Spannung bis zum letzten Moment: Auch wenn es uns verleitete, am Ankerlift nochmal ein paar Spuren im Tiefschnee zu hinterlassen und nochmals hoch zu liften, werden wir aus den Träumen gerissen. Jonny ist perfekt organisiert und hat die Uhr im Blick. Er zeigt uns noch die Nutzung der Sonde und Schaufel und versteckt sein LVS-Gerät. Buddeln, buddeln – da ist er wieder, der Hund.

"Auf den genialen Tag!"

Spannung bis zur letzten Minute: Gerade noch rechtzeitig kommen wir zur Bushaltestelle, um das letzte „Tunneltaxi“ für heute zu bekommen. Der Busfahrer ist bestens gelaunt, die Insassen noch mehr. Kein Wunder, sie sind Endorphin-getränkt und schwelgen in Gedanken. Zumindest bis der Busfahrer mit kaum abgebremstem Tempo in den schmalen Stollen sticht – der wenige Zentimeterabstand links und rechts scheint wohl in seinen Genen verankert. Kaum drin, hält er doch: Das Tor wird zugezogen, der Tunnel hat für heute Feierabend (es sei denn, man hat Lust auf ein mind. 150-€-Ticket für eine Spätrettung).

Mit Herzlichkeit erwartet uns dann auch Frau Stöckl, die das Equipment entgegennimmt – in Austausch gegen einen Obstler. Na dann - Auf den genialen Tag!
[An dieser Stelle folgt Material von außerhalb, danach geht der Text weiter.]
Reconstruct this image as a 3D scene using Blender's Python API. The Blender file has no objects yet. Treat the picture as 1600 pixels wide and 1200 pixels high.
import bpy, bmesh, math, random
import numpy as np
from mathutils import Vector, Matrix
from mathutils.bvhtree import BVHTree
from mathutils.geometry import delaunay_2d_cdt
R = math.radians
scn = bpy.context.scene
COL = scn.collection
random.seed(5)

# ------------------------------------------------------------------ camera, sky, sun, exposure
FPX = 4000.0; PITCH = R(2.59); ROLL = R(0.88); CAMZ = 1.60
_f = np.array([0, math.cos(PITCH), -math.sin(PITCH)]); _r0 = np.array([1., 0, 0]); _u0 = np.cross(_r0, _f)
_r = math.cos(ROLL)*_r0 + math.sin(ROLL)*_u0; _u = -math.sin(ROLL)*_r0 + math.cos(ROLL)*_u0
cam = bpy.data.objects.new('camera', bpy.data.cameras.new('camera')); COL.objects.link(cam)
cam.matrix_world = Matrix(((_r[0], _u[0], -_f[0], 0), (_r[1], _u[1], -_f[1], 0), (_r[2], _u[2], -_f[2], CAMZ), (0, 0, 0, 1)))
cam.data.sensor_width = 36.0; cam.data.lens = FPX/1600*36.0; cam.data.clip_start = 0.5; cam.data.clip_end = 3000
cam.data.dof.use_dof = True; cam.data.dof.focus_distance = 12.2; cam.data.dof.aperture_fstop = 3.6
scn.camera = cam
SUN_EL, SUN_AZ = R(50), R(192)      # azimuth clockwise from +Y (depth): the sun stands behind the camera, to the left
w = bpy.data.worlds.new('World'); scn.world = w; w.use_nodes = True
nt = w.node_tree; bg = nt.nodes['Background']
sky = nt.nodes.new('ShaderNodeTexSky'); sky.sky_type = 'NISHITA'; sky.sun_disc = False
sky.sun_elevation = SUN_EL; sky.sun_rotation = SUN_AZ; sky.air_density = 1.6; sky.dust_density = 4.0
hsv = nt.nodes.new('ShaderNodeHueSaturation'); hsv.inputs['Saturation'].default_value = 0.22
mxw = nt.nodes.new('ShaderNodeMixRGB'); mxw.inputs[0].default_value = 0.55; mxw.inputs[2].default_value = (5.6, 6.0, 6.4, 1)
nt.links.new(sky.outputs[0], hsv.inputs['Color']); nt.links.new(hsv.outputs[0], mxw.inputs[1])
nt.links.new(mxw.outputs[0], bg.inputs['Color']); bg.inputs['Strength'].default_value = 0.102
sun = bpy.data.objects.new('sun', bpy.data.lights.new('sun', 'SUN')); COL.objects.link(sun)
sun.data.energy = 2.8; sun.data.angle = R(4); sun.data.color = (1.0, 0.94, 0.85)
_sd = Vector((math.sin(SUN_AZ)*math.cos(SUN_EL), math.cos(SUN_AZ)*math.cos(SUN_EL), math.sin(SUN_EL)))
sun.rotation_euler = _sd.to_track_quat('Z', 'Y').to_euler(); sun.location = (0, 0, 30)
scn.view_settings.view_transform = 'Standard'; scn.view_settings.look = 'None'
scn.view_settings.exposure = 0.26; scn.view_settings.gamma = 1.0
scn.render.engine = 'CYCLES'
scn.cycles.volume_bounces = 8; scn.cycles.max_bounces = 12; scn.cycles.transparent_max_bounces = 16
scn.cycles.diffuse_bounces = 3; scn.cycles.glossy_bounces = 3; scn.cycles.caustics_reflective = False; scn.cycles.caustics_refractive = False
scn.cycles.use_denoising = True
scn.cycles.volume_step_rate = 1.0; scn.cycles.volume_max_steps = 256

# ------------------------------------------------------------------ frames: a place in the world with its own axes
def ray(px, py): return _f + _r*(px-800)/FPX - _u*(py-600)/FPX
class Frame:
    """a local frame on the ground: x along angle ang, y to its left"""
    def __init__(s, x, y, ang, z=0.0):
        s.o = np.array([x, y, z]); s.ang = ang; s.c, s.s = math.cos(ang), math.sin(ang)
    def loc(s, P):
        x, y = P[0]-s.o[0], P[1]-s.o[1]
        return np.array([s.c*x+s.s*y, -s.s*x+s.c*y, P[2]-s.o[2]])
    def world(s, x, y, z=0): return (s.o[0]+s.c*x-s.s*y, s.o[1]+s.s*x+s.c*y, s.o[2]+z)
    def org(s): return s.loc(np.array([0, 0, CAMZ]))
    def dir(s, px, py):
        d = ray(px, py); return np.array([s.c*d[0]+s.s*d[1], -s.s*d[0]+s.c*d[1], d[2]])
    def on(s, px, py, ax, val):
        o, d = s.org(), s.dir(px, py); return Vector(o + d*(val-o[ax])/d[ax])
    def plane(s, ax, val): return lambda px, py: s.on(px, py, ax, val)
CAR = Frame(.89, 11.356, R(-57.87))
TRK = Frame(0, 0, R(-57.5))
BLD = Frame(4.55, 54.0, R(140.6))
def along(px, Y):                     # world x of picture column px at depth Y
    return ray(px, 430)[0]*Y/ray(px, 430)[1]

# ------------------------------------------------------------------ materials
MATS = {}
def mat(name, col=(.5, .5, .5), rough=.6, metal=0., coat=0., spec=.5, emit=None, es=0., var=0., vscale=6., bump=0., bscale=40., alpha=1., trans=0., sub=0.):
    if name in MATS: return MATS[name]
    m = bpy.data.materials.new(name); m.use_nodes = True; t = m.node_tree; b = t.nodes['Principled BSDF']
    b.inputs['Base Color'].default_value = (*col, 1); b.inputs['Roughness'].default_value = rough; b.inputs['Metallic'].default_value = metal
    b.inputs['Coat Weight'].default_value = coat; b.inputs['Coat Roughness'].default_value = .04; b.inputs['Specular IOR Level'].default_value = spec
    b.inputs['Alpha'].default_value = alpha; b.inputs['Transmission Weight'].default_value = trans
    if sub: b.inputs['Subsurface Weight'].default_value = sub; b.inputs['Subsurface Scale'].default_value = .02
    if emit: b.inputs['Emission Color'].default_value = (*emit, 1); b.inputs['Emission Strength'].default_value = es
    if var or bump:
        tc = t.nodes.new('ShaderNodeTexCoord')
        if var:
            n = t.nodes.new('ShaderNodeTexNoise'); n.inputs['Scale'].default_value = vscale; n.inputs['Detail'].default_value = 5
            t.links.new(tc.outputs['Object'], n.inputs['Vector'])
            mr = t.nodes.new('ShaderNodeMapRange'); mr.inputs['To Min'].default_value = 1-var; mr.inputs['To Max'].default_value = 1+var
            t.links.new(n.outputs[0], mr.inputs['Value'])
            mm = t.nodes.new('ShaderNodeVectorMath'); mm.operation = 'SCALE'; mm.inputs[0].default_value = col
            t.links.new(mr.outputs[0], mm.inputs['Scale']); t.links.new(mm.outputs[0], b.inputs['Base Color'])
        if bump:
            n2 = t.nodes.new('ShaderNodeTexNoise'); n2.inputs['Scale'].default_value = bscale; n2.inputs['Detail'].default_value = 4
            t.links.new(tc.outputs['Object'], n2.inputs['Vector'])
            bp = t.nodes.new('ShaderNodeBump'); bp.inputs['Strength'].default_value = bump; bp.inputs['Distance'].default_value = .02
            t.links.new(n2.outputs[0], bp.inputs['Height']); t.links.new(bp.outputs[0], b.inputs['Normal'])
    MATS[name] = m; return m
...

Was ein Tag! Der Schnupper-Skitourentag ist für alle, die einen Einblick in das Skitourengehen erhalten wollen. Dabei ist es egal, ob man Neuling ist, Kenntnisse auffrischen oder einfach mal einen entspannten, perfekt organisierten Tag im Off rund um die Bielerhöhe erleben will. Was zählt, sind die Leidenschaft für Natur und Wintersport, Geselligkeit und die Neugierde auf Neues. Mit der Gefahr, dass das Skitourengehen der Beginn einer neuen Leidenschaft wird.